À l’époque, le tribunal avait reconnu les faits et souhaitait porter l’affaire à la Cour suprême. Pour instaurer son entrée exclusive aux femmes, l’artiste avait finalement eu la bonne idée de déplacer son installation dans les toilettes pour femmes, renommant son projet Ladies Room, car “vous avez le droit de discriminer aux toilettes”. L’intention de l’artiste était “de rendre les hommes aussi fous que possible”, et le sentiment d’exclusion des hommes faisait partie de l’expérience qu’elle voulait faire vivre à son public.

[Le procès] a donné lieu à des articles en 160 langues et à des fils de discussion animés sur Reddit. […] En tant qu’artiste qui s’intéresse au monde réel comme moyen d’expression, je vois le procès et le discours qui en résulte comme l’expression chaotique et vivante de l’œuvre d’art. […] Le Ladies Lounge existe dans le but d’offrir un bel espace aux femmes pour qu’elles puissent s’amuser – nous le méritons, le patriarcat a été dur avec nous – et se délecter de la pure compagnie des femmes, loin de la domination écrasante des hommes.

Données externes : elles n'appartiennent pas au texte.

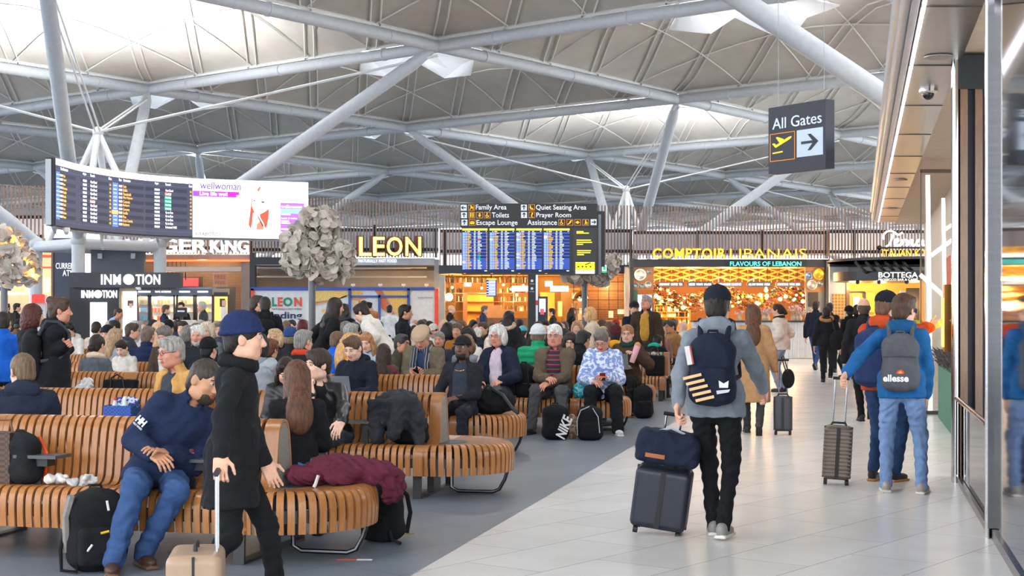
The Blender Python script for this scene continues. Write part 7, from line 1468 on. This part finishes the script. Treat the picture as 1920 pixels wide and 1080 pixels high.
tr = TRAYS[1]; c = wtrans(tr); cup = thing('paper_cup', 'white paper coffee cup with dark red lid on the tray table', 'cup', c + V3(0, 0, .0) + CDIR * -.02 + UP * .155); q = c + UP * .155 - CDIR * .02; m = MB(); m.lathe([(.030, 0), (.040, .085)], q, 18); m.build('cup', M('plain', '#e9e5df'), cup, True); m = MB(); m.lathe([(.043, .083), (.043, .094), (.038, .098), (.036, .108), (.001, .106)], q, 18); m.build('lid', M('plain', '#6e2230', rough=.4), cup, True)
m = MB(); m.tube([q + V3(.0385 * math.cos(a), .0385 * math.sin(a), .045 + .016 * math.sin((a + 2.2) * 2)) for a in np.linspace(-2.4, -.8, 10)], .0018, 4); m.build('logo_ring', M('plain', '#4a4a4c'), cup)
# coat and bags on the nearest bench end
C1 = ROWS[1][0]; L0 = C1 + RDIR * .34 + CDIR * .12 + UP * .455; b = Blob(); r = random.Random(8)
for k, (x, y, z, a, bb, cc) in enumerate(((-.22, -.08, .06, .13, .12, .07), (-.06, -.02, .09, .15, .15, .09), (.10, .05, .08, .15, .16, .09), (.24, .06, .06, .14, .15, .09), (.33, .08, -.02, .09, .13, .12), (-.10, .12, .10, .14, .10, .08), (.05, -.12, .05, .12, .06, .05), (.02, .02, .15, .10, .07, .04))): b.ell((x, y, z), (a, bb, cc), rz_(r.uniform(-30, 30)), .04)
b.box((0, 0, -.2), (.29, .5, .2), None, .01, .01, True); t = thing('coat', 'burgundy coat bundled on the end seat of the nearest bench', 'coat', L0); wb(b, .009, 'fabric', M('fab', '#5e2436'), t, L0, rz_(-5), lambda x, y, z: .013 * np.sin(x * 34 + 4 * np.sin(y * 17)) * np.sin(y * 29 + 3 * np.sin(x * 21 + z * 30)))
tubes('drawstring', M('fab', '#d6d2cc'), t, L0, rz_(-5), [[(-.10, -.20, .07), (-.11, -.235, .02), (-.12, -.24, .0)]], .012)
t = rucksack(G(722, 1012), -30, 'black rucksack on the floor behind the nearest bench end', .30, .22, .40, '#15161a', tilt=8); tubes('buckle_strap', M('plain', '#15161a'), t, G(722, 1012), rz_(-30), [[(.1, -.1, .1), (.16, -.14, .03), (.24, -.16, .015)]], .012)
m = MB(); q = G(750, 1003); m.tube([q + V3(-.07, 0, .006), q + V3(.10, .03, .006)], .005, 6); solo(m, 'wooden_stick', M('plain', '#b8924a'), 'thin wooden stick lying on the dark floor', 'stick')
m = MB(); q = G(655, 1049); m.box(q + V3(0, 0, .002), (.16, .03, .004), rz_(-5), 0); m.box(q + V3(.10, -.01, .002), (.10, .03, .0042), rz_(-5), 1); solo(m, 'floor_tape', [M('plain', '#c5432f'), M('plain', '#d9d9d6')], 'red and white tape stuck on the floor under the bench leg', 'tape')
# second bench
def bottle(loc, label, col, capc, r=.034, h=.22):
    t = thing('bottle', label, 'bottle', loc); m = MB(); m.lathe([(r * .9, 0), (r, .01), (r, h * .62), (r * .45, h * .85), (r * .4, h * .92)], loc, 14); m.build('bottle_body', M('plain', col, rough=.2), t, True); m = MB(); m.lathe([(r * .5, h * .9), (r * .5, h), (.001, h)], loc, 12); m.build('bottle_cap', M('plain', capc, rough=.4), t, True); return t
L0 = onseat(2, -1, 229); t = thing('tote_bag', 'blue gingham tote bag full of bottles on the second bench', 'bag', L0); m = MB(); w, d, h = .27, .18, .30
for c, s_ in (((0, -d / 2, h / 2), (w, .012, h)), ((0, d / 2, h / 2), (w, .012, h)), ((-w / 2, 0, h / 2), (.012, d, h)), ((w / 2, 0, h / 2), (.012, d, h)), ((0, 0, .006), (w, d, .012))): m.box(L0 + ZR_ @ V3(*c), s_, ZR_)
m.build('body', M('check', '#1f56b5', b='#173a78', scale=60), t); tubes('handle', M('fab', '#1f4a9c'), t, L0, ZR_, [[(-.10, .08, .28), (-.09, .08, .36), (.02, .08, .36), (.03, .08, .28)]], .010)
bottle(L0 + ZR_ @ V3(-.06, -.02, .12), 'drink bottle with red cap in the gingham tote bag', '#b9cbd8', '#d6402a', h=.25); bottle(L0 + ZR_ @ V3(.045, -.03, .12), 'water bottle with white cap in the gingham tote bag', '#c9d4dc', '#f0f0f0', h=.26)
b = Blob(); b.ell((.05, .03, .31), (.11, .05, .07), ry(-12), .03); b.ell((-.04, .04, .28), (.08, .05, .06), None, .03); lone(b, .008, 'plastic_bag', M('print', '#28407e', b='#c9d4e8'), L0, ZR_, 'blue and white plastic bag stuffed in the gingham tote bag', 'bag', folds(.008, 2, 1))
t = thing('drink_bottle', 'yellow ridged drink bottle standing on the second bench', 'bottle', onseat(2, -1, 471)); q = onseat(2, -1, 471); m = MB(); m.lathe([(.05, 0)] + [(.052 + .006 * (k % 2), .02 + .03 * k) for k in range(8)] + [(.03, .25), (.022, .27)], q, 18); m.build('bottle_body', M('plain', '#dfe03a', rough=.35), t, True); m = MB(); m.lathe([(.026, .265), (.026, .29), (.012, .30), (.010, .33), (.001, .33)], q, 14); m.build('bottle_cap', M('plain', '#e9e6c8'), t, True)
L0 = onseat(2, -1, 742, .37); b = Blob()
for x, y, z, a, bb, cc in ((-.02, .08, .32, .20, .10, .14), (-.14, .02, .25, .12, .07, .15), (.06, .0, .28, .12, .09, .18), (.16, .05, .24, .09, .10, .16), (0, .16, .41, .14, .09, .05)): b.ell((x, y, z), (a, bb, cc), None, .05)
b.box((-.05, -.06, .27), (.19, .035, .13), rz_(-8) @ rx(14), .03, .04); b.cap((.06, -.06, .34), (.03, -.16, .10), .085, .062, .03); b.cap((-.16, -.02, .22), (-.13, -.12, .04), .07, .06, .03); b.cap((.14, .0, .36), (.22, -.02, .2), .06, .07, .04); b.cap((.19, .02, .22), (.23, -.06, .02), .065, .05, .03)
t = thing('denim_jacket', 'black denim jacket draped over the second bench', 'jacket', L0); wb(b, .009, 'fabric', M('fab', '#2a2c32', rough=.8), t, L0, ZR_, folds(.011, 1.1, 4)); m = MB(); m.sph(L0 + ZR_ @ V3(.02, -.20, .11), .010, 8, 6); m.build('button', M('metal', '#c9c9c6'), t, True)
rucksack(onseat(2, -1, 768, .27), -20, 'black bag under the black denim jacket', .34, .18, .22, '#121317', straps=False)
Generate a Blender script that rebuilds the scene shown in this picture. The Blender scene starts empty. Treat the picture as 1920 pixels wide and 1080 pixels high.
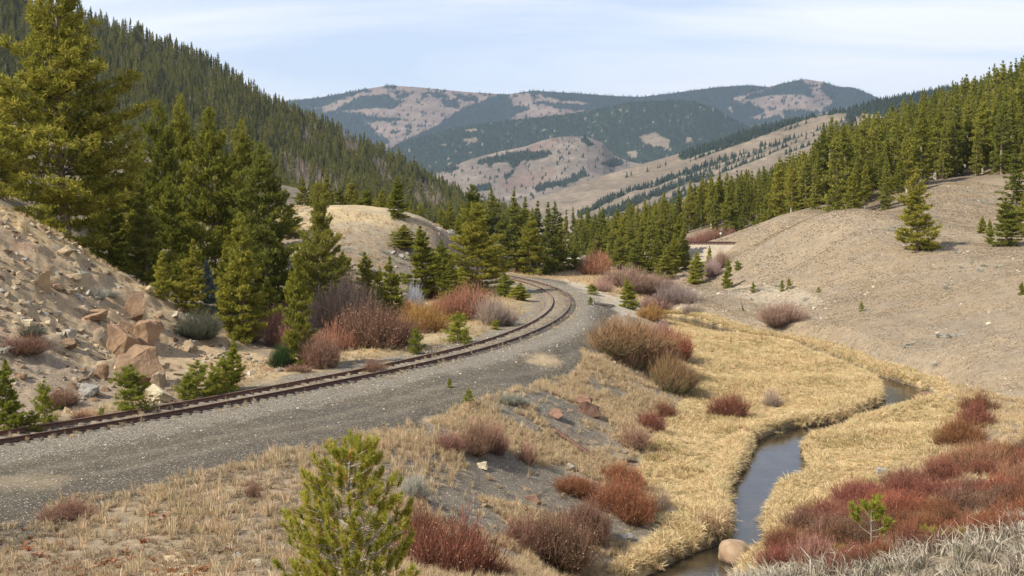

Donc, lorsque j’ai commencé à visualiser le Ladies Lounge, je savais qu’il devait être aussi opulent et luxueux que possible. Cela signifiait que de beaux majordomes masculins nous attendaient, nous servaient du champagne et admiraient notre beauté. Suçaient un ou deux orteils. Et pour que les hommes se sentent aussi exclus que possible, le Ladies Lounge devait exposer les œuvres d’art les plus importantes du monde – les meilleures.”

La plus belle illusion

Séduite par l’idée de voir un misogyne tel que Picasso placardé dans un salon pour femmes, “aux côtés d’une œuvre de Sidney Nolan (un autre misogyne) représentant une scène de viol, Leda et le Cygne, l’artiste avait initialement pensé à exposer de vrais tableaux de Picasso dans les tons verts du Ladies Lounge. Face à la tâche difficile de trouver des Picasso de cette couleur, elle s’était dit qu’elle n’avait qu’à les peindre elle-même, note Artnet.

Cela faisait trois ans et sept mois que cette exposition était accessible, et nous n’avons appris que ce mois-ci, dans un texte de l’artiste publié par le musée, qu’il s’agissait de faux Picasso, depuis le début. “Je suis flattée que les gens aient cru que mon arrière-grand-mère avait passé l’été avec Picasso dans son château suisse où lui et ma grand-mère étaient amants lorsqu’elle lui a lancé une assiette pour indiscrétions (en quelque sorte) qui a rebondi sur sa tête et a provoqué la fissure que vous voyez à travers l’assiette en céramique dorée dans le Ladies Lounge.”

L’artiste a peint ces tableaux elle-même, allant de Femme allongée sur un canapé (1961) à Déjeuner sur l’herbe, d’après Manet (1961). Il faut savoir que les tableaux ne sont pas les seuls concernés par la non-authenticité : les bijoux et objets d’art exposés sont aussi faits de bric et de broc. Pas d’antiquités, que du plastique, pas de vison, que du synthétique. Les spécialistes, visiteuses, journalistes (de la BBC au New York Times) et le musée n’y ont vu que du feu, à tel point que l’institution avait accroché un des faux Picasso à l’envers. Après avoir adressé une lettre à Kaechele, l’administration de Picasso risque d’intervenir face à l’exploitation de ces faux Picasso. L’artiste a présenté ses excuses auprès de celle-ci.

Ce coup magistral orchestré par Kirsha Kaechele abordait le sexisme, d’où l’interdiction aux hommes qu’elle avait tenté de mettre en place au vu des agissements désormais bien connus de Picasso envers les femmes. La récente révélation des faux élargit le débat, sur l’hypocrisie et “l’illusion” du monde de l’art et du génie artistique, sur le vrai, le faux, le vraisemblable, sur “les structures de pouvoir”, sur ce qui fait qu’une œuvre peut être considérée comme véritable, authentique, chef-d’œuvre. Et Kirsha Kaechele ne fait que citer le peintre espagnol qui disait que “l’art est un mensonge”.